The forum, which describes itself as an independent and non-partisan organization, promotes American efforts to resolve the Israeli-Palestinian conflict. It believes Palestinians should have their own democratic state alongside a safe and secure Israel.

A forum executive committee member, Rice traveled to the Middle East in 2003 on a fact-finding mission to meet with Israeli and Palestinian leaders, academics and journalists. She also has spoken with members of Congress and the Bush administration to tell them that many Americans favor their government playing an active role in encouraging an equitable peace between the Israelis and Palestinians. And, as chairman of the forum’s publicity committee, she’s brought to the Seattle-area experts from the Middle East and the forum to discuss the issue.
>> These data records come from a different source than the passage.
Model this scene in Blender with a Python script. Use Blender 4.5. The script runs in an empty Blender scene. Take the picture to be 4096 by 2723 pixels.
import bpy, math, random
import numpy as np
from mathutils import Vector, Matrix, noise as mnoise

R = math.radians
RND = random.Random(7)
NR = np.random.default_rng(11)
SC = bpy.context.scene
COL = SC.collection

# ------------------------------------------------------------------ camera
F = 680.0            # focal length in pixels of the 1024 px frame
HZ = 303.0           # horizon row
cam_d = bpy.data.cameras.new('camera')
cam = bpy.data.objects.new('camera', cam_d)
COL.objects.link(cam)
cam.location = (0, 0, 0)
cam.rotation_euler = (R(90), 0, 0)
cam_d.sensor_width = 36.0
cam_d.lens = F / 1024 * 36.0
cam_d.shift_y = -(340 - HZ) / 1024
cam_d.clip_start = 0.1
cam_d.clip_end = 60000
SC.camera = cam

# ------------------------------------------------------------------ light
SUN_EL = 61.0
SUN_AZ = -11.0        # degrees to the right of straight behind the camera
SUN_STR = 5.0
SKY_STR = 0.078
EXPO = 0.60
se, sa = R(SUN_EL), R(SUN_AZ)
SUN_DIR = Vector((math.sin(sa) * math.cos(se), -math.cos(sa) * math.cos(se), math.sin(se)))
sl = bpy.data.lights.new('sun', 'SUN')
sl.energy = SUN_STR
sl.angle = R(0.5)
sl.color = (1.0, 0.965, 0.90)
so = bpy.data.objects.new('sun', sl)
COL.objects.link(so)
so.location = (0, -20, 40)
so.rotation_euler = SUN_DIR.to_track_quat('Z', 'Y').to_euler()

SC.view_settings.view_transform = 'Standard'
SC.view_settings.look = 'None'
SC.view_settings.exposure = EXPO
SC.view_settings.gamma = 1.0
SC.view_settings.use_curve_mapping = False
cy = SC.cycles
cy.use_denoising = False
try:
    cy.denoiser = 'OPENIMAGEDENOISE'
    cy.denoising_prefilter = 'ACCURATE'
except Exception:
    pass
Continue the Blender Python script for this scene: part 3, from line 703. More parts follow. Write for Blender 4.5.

Rice believes that, with Palestinian leader Yasser Arafat’s death in November 2004, now is a prime time to negotiate peace.

“This year is more critical in history than any other because of the timing,” she said.

Rice’s activism began after trips to Cuba in 2002 and 2003 as a founding board member of the Center for Women and Democracy, which aimed to “link women of the world.”

Meeting the “enemy” face -to-face was transformative. Rice discovered the Cuban peoples’ humanity from being invited into their homes, seeing their art, hearing their music. This doesn’t mean she agrees with the policies of Cuban leader Fidel Castro. She doesn’t. But the trips changed her outlook. They led her, indirectly, to the work for the forum and on behalf of the humanitarian organization CARE, lobbying legislators for aid to fight global poverty.

She thinks everyone who can should try to make a positive difference in the world.

“I have friends that have gates around their houses and I say one day you’re going to need those if you just sit back.”